Benson: Didn’t work out so well for them over the longer term. So I think it would be a mistake for anyone at Fox to assume that we are entitled to any audience and that they shouldn’t ever go anywhere else. I would say that I’m extremely proud to work at Fox. I think that we do a really extraordinary job.
I see some people are—look, people are heated, people are frustrated. You see some stuff out there like, “Oh, it’s indistinguishable from CNN now.” I’m like, fact check, like in the 8 p.m. hour, if you can’t tell the difference between Tucker Carlson and Chris Cuomo, then I don’t know what to tell you, right?
But we have some very strong opinion voices who do not shy away from telling you exactly how they feel.
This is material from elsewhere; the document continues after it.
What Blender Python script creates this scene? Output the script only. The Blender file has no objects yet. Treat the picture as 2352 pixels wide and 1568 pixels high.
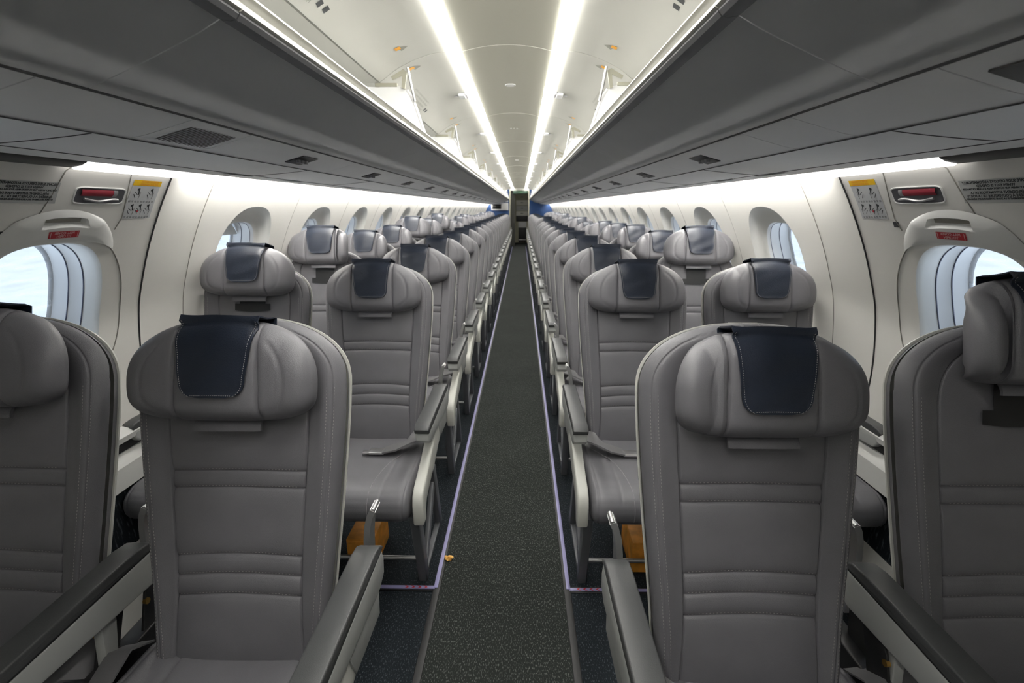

We also have a really robust news-gathering operation and organization. And sometimes what the news people are reporting is not simpatico with what many of our viewers and opinion people believe. And trying to thread that needle is an interesting balance.
I sort of straddle those two worlds at Fox, but I think we’re working through it and we’ll see what shakes out over the next couple of weeks, but we’re extremely grateful for everyone who’s watched us for years and we hope they will continue to watch us for years to come because we work really hard and we care about the country.
Rob Bluey: Competition is a good thing—it makes us all better. I want to thank both of you. Mary Katharine is a Heritage Foundation alum, Guy is a longtime friend of the organization. We appreciate the work that you do to bring credibility and integrity to the media. Thank you both.